The defendant had told his roommates that Bill, a fellow employee at Lockheed Ship Building Corporation, had given him the car to use while Bill was on vacation and that he was to return it when Bill returned from his vacation.

[1] The key question presented by the defendant's assignments of error is whether or not the evidence is sufficient to justify the jury in finding defendant had knowledge of the fact that the vehicle was unlawfully taken. It cannot be gainsaid that the jury was entitled to find the vehicle in question was unlawfully taken and the defendant rode in it. Defendant asserts and we agree with him that knowledge of the wrongful taking of the vehicle is an essential element of the crime charged.

We disagree with defendant's assertion that the record is barren of evidence from which the jury could find the defendant had knowledge of the unlawful taking of the vehicle.
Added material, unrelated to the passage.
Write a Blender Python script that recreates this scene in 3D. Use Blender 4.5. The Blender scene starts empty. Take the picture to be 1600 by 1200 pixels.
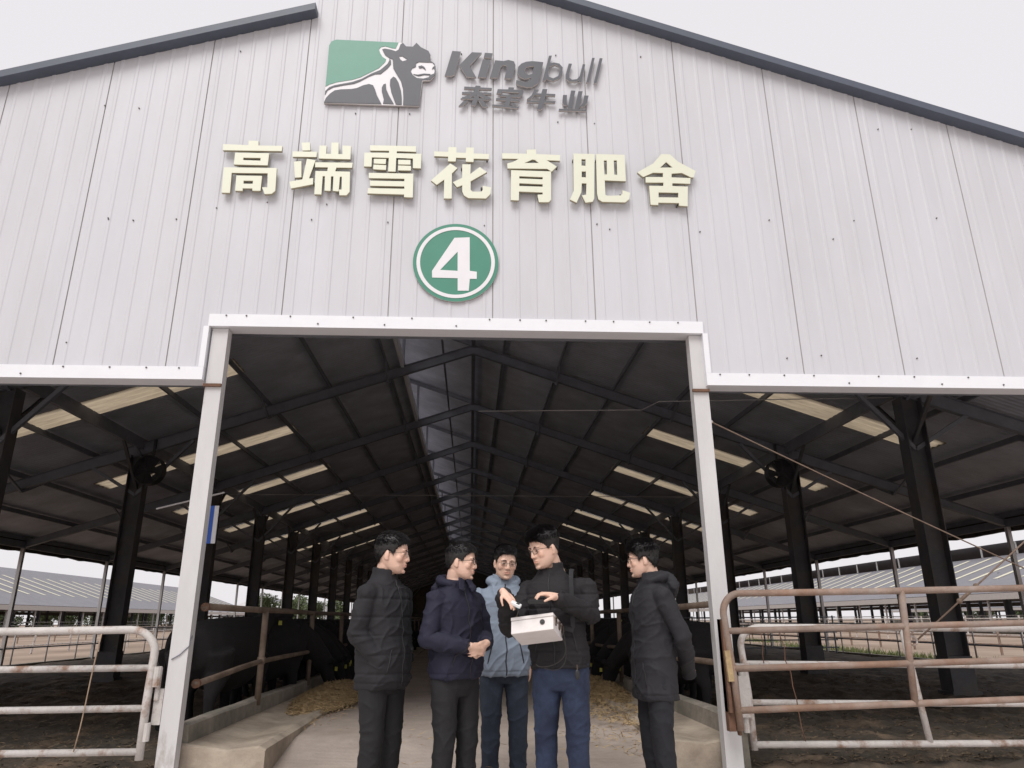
import bpy, bmesh, math, random
import numpy as np
from mathutils import Vector, Matrix, Quaternion, noise
random.seed(7); np.random.seed(7)
R = math.radians
scene = bpy.context.scene
COL = scene.collection

# ------------------------------------------------------------------ camera, sky, sun, exposure
cam = bpy.data.cameras.new('camera'); cam.lens = 25.348; cam.sensor_width = 36; cam.sensor_fit = 'HORIZONTAL'
cam.clip_end = 2000; cam.clip_start = .05
cam_o = bpy.data.objects.new('camera', cam); COL.objects.link(cam_o)
cam_o.matrix_world = Matrix(((0.99848239, -0.01128674, -0.053903, 0), (-0.05473454, -0.31156583, -0.94864686, 0),
                             (-0.00608721, 0.95015754, -0.31171077, 1.2), (0, 0, 0, 1)))
# rows are world axes seen from the camera; blender wants the camera axes as columns in world space
scene.camera = cam_o

world = bpy.data.worlds.new('World'); scene.world = world; world.use_nodes = True
wn = world.node_tree; bg = wn.nodes['Background']
sky = wn.nodes.new('ShaderNodeTexSky'); sky.sky_type = 'NISHITA'; sky.sun_disc = False
SUN_EL, SUN_AZ = R(52), R(200)          # azimuth measured clockwise from +Y
sky.sun_elevation = SUN_EL; sky.sun_rotation = SUN_AZ; sky.air_density = 1.0; sky.dust_density = 4.0; sky.ozone_density = .5
mx = wn.nodes.new('ShaderNodeMix'); mx.data_type = 'RGBA'; mx.inputs[0].default_value = .90
mx.inputs[7].default_value = (8.6, 8.3, 8.55, 1)      # even cloud cover over the clear sky
wn.links.new(sky.outputs[0], mx.inputs[6]); wn.links.new(mx.outputs[2], bg.inputs[0])
bg.inputs[1].default_value = .087
sl = bpy.data.lights.new('sun', 'SUN'); sl.energy = 1.75; sl.angle = R(35); sl.color = (1, .975, .95)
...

The evidence shows that the vehicle was in his possession within several weeks after the date of taking. It is true that we have held bare possession of recently stolen property alone is not sufficient to justify a conviction. State v. Portee, 25 Wn.2d 246, 170 P.2d 326 (1946). The defendant relies substantially on this rule. However, possession of recently stolen property in connection with other evidence tending to show guilt is sufficient. In the recent case, State v. Douglas, ante pp. 303, 306, 428 P.2d 535 (1967), which involved the charge of receiving, concealing or withholding property with knowledge that such property had been unlawfully appropriated from its owner, we said:

But, as quoted in Portee, supra at 253, Wharton says:

"Mere possession of stolen goods, unaccompanied by other evidence of guilt, is not to be regarded as prima facie evidence of burglary. But the rule is otherwise when there is indicatory evidence on collateral points." (Italics supplied in Portee.)

*776 and Nichols is quoted:

"SUFFICIENCY IN CONNECTION WITH OTHER EVIDENCE. Possession of recently stolen property, in connection with other evidence tending to show guilt, is sufficient to warrant a conviction. When a person is found in possession of recently stolen property, slight corroborative evidence of other inculpatory circumstances tending to show his guilt will support a conviction. When the fact of possession of recently stolen property is supplemented by the giving of a false or improbable explanation of it, or a failure to explain when a larceny is charged, or the possession of a forged bill of sale, or the giving of a fictitious name, a case is made for the jury." (Italics supplied by Portee.) The Washington cases, as discussed in Portee, supra, support these text statements. Two of the additional circumstances listed in Portee were: (3) an explanation of a kind that could not be checked or rebutted, and (4) one that a jury could regard as improbable.

It is for the jury to determine whether the element of knowledge was proven, State v. Salzman, 186 Wash. 44, 56 P.2d 1005 (1936), and we cannot say, as a matter of law, that it was not proven in this case. The evidence in the record shows that the defendant was in possession of the new car in a relatively short time after it was stolen. The jury could find that the defendant lied to the police officers as to his riding in the car on the night he was arrested. He tells an improbable story that a fellow worker, identified only as "Bill" let defendant have this practically new car while he, the fellow worker, was on vacation. The story is offered without any substantiation. We find that the record reveals far more than a mere scintilla of evidence. The evidence of guilt was substantial and the weight was for the jury.

[2] The defendant belatedly contends in his reply brief that his denial of being in the vehicle on the night of his arrest should not be considered a part of the evidence because he made this statement after police detention and he had not been advised of his rights, citing Miranda v. Arizona, *777 384 U.S. 436, 16 L. Ed. 2d 694, 86 Sup. Ct. 1602 (1966). We need not labor this point. This evidence was first elicited on cross-examination of one of the police officers by defendant's own counsel, hence, the defendant has waived the right, if any, to object. Ellis v. Wadleigh, 27 Wn.2d 941, 182 P.2d 49 (1947).

The judgment is affirmed.

FINLEY, C.J., HILL, HUNTER, and NEILL, JJ., concur.

NOTES

[*] Reported in 430 P.2d 974.

[†] Judge Barnett is serving as a judge pro tempore of the Supreme Court pursuant to Art. 4, § 2(a) (amendment 38), state constitution.